Altar of the Matrons
How to get
By train: the nearest railway station is Verbania-Pallanza (actually in Fondotoce, some kilometres from Pallanza). You can reach Pallanza directly by bus from the station.
About
The church of Santo Stefano in Pallanza, of Romanesque origin, conserves one of the most ancient sacred objects in the local area: the Roman Ara delle Matrone or “Altar of the Matrons”.
The Altar is a votive cippus – a small column with an inscription dedicated to a divinity – dating from the 1st century AD. Made of local Candoglia marble (the same as was used to build Milan cathedral), it was dedicated by a freedman named Narcissus to the emperor Caesar Germanicus (Caligula), his lord and benefactor. It was walled up inside an altar in the earlier Romanesque church until the 17th century, when it was transferred to the present church. You can see it in the chapel on the left, at the base of the Communion Table.

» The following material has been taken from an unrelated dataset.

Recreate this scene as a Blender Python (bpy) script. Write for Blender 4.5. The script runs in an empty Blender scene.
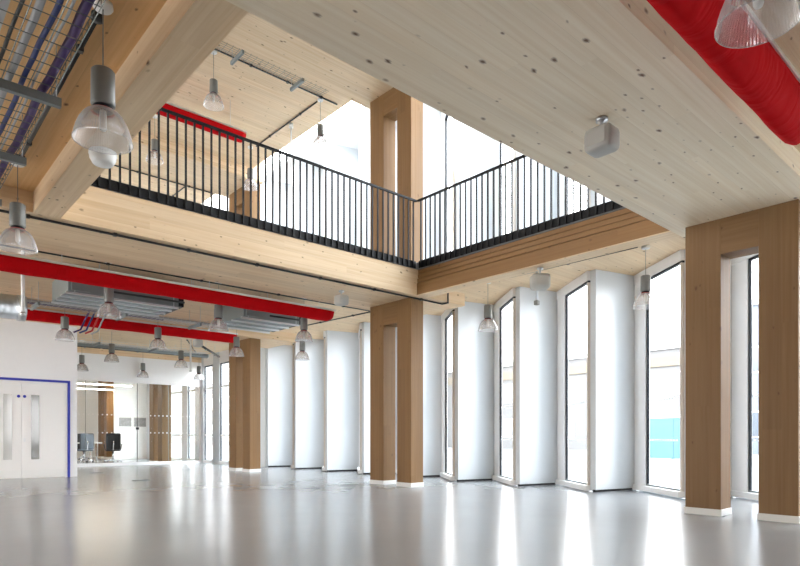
import bpy, bmesh, math, random
from mathutils import Vector, Matrix
random.seed(7)
SC = bpy.context.scene
COL = SC.collection
PI = math.pi

# ------------------------------------------------------------------ materials
def nodes(name):
    m = bpy.data.materials.new(name); m.use_nodes = True
    nt = m.node_tree; nt.nodes.clear()
    out = nt.nodes.new('ShaderNodeOutputMaterial')
    return m, nt, out

def N(nt, t, **kw):
    n = nt.nodes.new(t)
    for k, v in kw.items():
        if k.startswith('_'):
            setattr(n, k[1:], v)
        else:
            n.inputs[k].default_value = v
    return n

def math_node(nt, op, a, b=None):
    n = nt.nodes.new('ShaderNodeMath'); n.operation = op
    for i, v in enumerate((a, b)):
        if v is None: continue
        if isinstance(v, (int, float)): n.inputs[i].default_value = v
        else: nt.links.new(v, n.inputs[i])
    return n.outputs[0]

def mixc(nt, fac, a, b, mode='MIX'):
    n = nt.nodes.new('ShaderNodeMix'); n.data_type = 'RGBA'; n.blend_type = mode
    def put(i, v):
        if isinstance(v, (tuple, list)): n.inputs[i].default_value = (*v[:3], 1)
        elif isinstance(v, (int, float)): n.inputs[i].default_value = v
        else: nt.links.new(v, n.inputs[i])
    put(0, fac); put(6, a); put(7, b)
    return n.outputs[2]

def plain(name, col, rough=0.5, metal=0.0, spec=0.5, noise=0.0, nscale=8.0, bump=0.0, bscale=30.0, coat=0.0):
    m, nt, out = nodes(name)
    b = N(nt, 'ShaderNodeBsdfPrincipled', Roughness=rough, Metallic=metal)
    b.inputs['Base Color'].default_value = (*col, 1)
    b.inputs['Specular IOR Level'].default_value = spec
    b.inputs['Coat Weight'].default_value = coat
    tc = nt.nodes.new('ShaderNodeTexCoord')
    if noise:
        nz = N(nt, 'ShaderNodeTexNoise', Scale=nscale, Detail=4.0)
        nt.links.new(tc.outputs['Object'], nz.inputs['Vector'])
        c = mixc(nt, nz.outputs['Fac'], tuple(x*(1-noise) for x in col), tuple(min(1, x*(1+noise)) for x in col))
        nt.links.new(c, b.inputs['Base Color'])
    if bump:
        nz = N(nt, 'ShaderNodeTexNoise', Scale=bscale, Detail=3.0)
        nt.links.new(tc.outputs['Object'], nz.inputs['Vector'])
        bp = N(nt, 'ShaderNodeBump', Strength=bump, Distance=0.02)
        nt.links.new(nz.outputs['Fac'], bp.inputs['Height'])
        nt.links.new(bp.outputs['Normal'], b.inputs['Normal'])
    nt.links.new(b.outputs[0], out.inputs[0])
    return m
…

The top part of the sides of the Altar of the Matrons is decorated with a graceful cameo of laurel festoons tied with ribbons. The front displays the scene of a sacrifice, surmounted by the only figured inscription from the Roman period found in the Verbano Cusio Ossola province. The other sides depict five female figures dancing in honour of the Matron Goddesses.
You should also look at the choir loft, decorated with musical and floral allegories, and the 1911 organ, in its superb wooden case dated 1620.